Wouldn't Happen To You. Shouldn't Happen To Anyone.

<-- This is another of my mock-ups, however, I think I'm actually going to run with this idea.
I have come up with the tagline 'Wouldn't happen to you. Shouldn't happen to anyone', and although the image is a shoddy one off google images, I feel the poster has potential once doubled with my own images.
Basically, I want the poster to be something teenagers can identify with, as the kind of hard hitting facts I've been researching are so far removed from anything the typical British teen has had to deal with it could alienate them from Amnesty's work. Therefore, I'm going to photograph people the average young person could relate to, then couple that with a high impact fact/case study, plus the tag line, hopefully resulting in an campaign that highlights the differences in the lives of British teens and those abroad, without alienating the target audience.
A World Gone Mad.

The idea behind this came from something Barry Tempest (Mr. Amnesty) said during his talk.
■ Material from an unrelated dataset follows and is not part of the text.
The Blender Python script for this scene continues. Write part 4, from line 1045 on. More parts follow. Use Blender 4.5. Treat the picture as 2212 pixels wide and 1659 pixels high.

He told us that whilst campaigning for Amnesty he has encountered many cases of people not understanding the fundamental concept behind the charity, human rights. One lady in particular told him, 'Oh, human rights, I don't agree with that' obviously getting human rights confused with the kind of political correctness gone mad that is all over the tabloids. I decided to take a light-hearted approach rather than going for shock tactics, and drew up this cartoon of two office workers inadvertently brushing against each other, with the female character taking this to be 'sexual harrassment!' I basically wanted to portray the character blowing an innocent mistake out of all proportion in typical if maybe slightly exagerrated 'PC gone mad' style, with the tagline 'In a world gone mad, find time to care about the things that really matter.'
I have decided that although I quite like the simplistic, cartoony style of the ad, it doesn't tell the audience what 'the things that really matter' actually are, and I don't feel they'd be inspired to join Amnesty as a result of seeing this, therefore it misses the entire point of the brief.